A história da recepção da obra de Hannah Arendt (1906-1975) no Brasil tem em Celso Lafer personagem central. Em 1965 ele foi aluno de Arendt em um curso na Universidade Cornell, nos Estados Unidos. A experiência marcou profundamente sua trajetória acadêmica e definiu seu entusiasmo com a difusão da obra da filósofa no país. Lafer não apenas tratou diretamente com Arendt da publicação de algumas de suas obras em português, desde a tradução inaugural de Entre o passado e o futuro, como também elaborou textos de apresentação a essas obras.
Em 1988, em oportuna simultaneidade com a promulgação da nossa Constituição Federal, Celso Lafer publicou a tese de seu concurso para professor titular na Faculdade de Direito da Universidade de São Paulo, intitulada A reconstrução dos direitos humanos: Um diálogo com o pensamento de Hannah Arendt (Companhia das Letras, 1988). Trata-se de reflexão incontornável e bastante atual tanto para os interessados na fundamentação dos direitos humanos quanto no aprofundamento da compreensão da obra da autora a partir da sua noção do “direito a ter direitos”, do direito de poder tornar o mundo uma casa, do direito de pertencer a uma comunidade e de ser julgado pelo que se diz e faz e não pelo que irrevogavelmente se é. Naquele livro temos ainda original e profunda reflexão sobre a importância do juízo para o pensamento político de Arendt que não perdeu sua atualidade.
Hannah Arendt: Pensamento, persuasão e poder, a obra pioneira de há 40 anos, uma das primeiras, no mundo, inteiramente dedicada ao pensamento da autora, foi reeditada, com a inclusão de textos produzidos nas últimas quatro décadas. Além de seu pioneirismo, a obra testemunha a trajetória de um longo diálogo de Lafer com o pensamento de Arendt.
Nesta terceira edição, o livro revela também generoso intercâmbio com pesquisadores da obra de Arendt, cujo número se avolumou consideravelmente a partir dos anos 2000. Por fim, é bastante inspirador o diálogo promovido por Lafer entre a obra de Arendt e a de pensadores como Norberto Bobbio (1909-2004), Octavio Paz (1914-1998) e Isaiah Berlin (1909-1997).
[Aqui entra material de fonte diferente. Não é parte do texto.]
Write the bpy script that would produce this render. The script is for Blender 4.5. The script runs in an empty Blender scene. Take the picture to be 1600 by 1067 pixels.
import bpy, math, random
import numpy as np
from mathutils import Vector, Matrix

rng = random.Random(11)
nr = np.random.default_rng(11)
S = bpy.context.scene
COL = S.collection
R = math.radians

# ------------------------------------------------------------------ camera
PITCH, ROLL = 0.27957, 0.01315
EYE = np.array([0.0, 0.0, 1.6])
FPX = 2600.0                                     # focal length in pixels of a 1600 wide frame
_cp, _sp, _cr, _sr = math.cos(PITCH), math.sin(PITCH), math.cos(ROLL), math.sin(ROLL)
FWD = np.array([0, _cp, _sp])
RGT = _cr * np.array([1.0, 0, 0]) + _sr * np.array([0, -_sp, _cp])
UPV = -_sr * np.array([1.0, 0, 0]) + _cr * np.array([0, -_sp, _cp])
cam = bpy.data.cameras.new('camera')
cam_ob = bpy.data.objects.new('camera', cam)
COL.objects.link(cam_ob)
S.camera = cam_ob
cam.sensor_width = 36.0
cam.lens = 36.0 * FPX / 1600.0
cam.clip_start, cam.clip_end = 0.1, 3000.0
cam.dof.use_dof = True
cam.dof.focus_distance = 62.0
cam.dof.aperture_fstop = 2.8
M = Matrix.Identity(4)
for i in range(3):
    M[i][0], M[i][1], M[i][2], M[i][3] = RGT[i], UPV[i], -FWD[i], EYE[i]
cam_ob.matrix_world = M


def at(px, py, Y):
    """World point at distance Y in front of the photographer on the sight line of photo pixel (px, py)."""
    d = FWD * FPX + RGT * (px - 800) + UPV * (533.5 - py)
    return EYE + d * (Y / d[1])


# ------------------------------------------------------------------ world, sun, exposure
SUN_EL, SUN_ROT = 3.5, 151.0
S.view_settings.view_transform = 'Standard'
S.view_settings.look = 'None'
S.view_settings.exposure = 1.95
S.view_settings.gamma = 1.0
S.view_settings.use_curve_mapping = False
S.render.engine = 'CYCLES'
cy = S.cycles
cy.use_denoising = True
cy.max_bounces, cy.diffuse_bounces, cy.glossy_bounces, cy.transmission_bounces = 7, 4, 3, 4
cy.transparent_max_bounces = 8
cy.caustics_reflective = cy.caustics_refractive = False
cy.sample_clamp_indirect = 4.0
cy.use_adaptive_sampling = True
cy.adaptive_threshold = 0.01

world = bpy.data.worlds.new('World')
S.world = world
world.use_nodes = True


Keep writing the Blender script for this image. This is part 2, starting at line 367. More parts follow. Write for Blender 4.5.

Concebido no ano 2000 para um dos primeiros colóquios sobre a filósofa alemã no Brasil, realizado na Pontifícia Universidade Católica do Rio de Janeiro, o primeiro capítulo apresenta uma imagem que passaria a ser frequente na obra do autor: a de que a produção de Arendt é um clássico contemporâneo. Considerava, assim, a observação de Bobbio de que clássica é a obra cada vez mais reconhecida como interpretação autêntica de sua época e que oferece categorias de análise que transcendem seu próprio contexto e provocam leituras e releituras inspiradoras para a compreensão de nosso tempo. Se isso soava plausível na ocasião, é cada vez mais sonoro na atualidade, em que a dignidade da política é solapada pelo autoritarismo, pela violência, pela intolerância e pela mentira deliberada.
O texto que traduz mais profundamente o espírito desta obra é o capítulo 2, dedicado à celebração do centenário de nascimento de Arendt, em que o autor reflete sobre o curso por ela ministrado, intitulado “Experiências políticas do século XX”, com especial atenção ao impacto de eventos como a Primeira Guerra Mundial, a Guerra Civil Espanhola e a Alemanha nazista, sem recorrer primariamente a interpretações teóricas desses eventos, mas antes a obras literárias de autores como André Malraux (1901-1976), Jean-Paul Sartre (1905-1980), Joseph Conrad (1857-1924), Thomas Mann (1875-1955) e Albert Camus (1913-1960), que permitiam elaborar as experiências sem “o tom da teoria”. Por “exercícios de imaginação”, buscava desenvolver uma mentalidade alargada, experimentar um “pensar sem corrimão” que permitiria julgar eventos singulares sem recorrer a padrões preconcebidos.
Tratava-se de conceber “uma biografia imaginária de alguém que viveu as experiências políticas do século XX”. Esse modo de Hannah Arendt “ir às coisas mesmas” marca este livro de Lafer e é uma das razões especiais de sua renovada atualidade. É ela também o testemunho do quão inspiradoras e irradiadoras podem ser as experiências com o próprio pensamento. É o desdobramento de um longo diálogo, ele mesmo intensamente irradiador.
Adriano Correia é professor de ética e filosofia política da Universidade Federal de Goiás.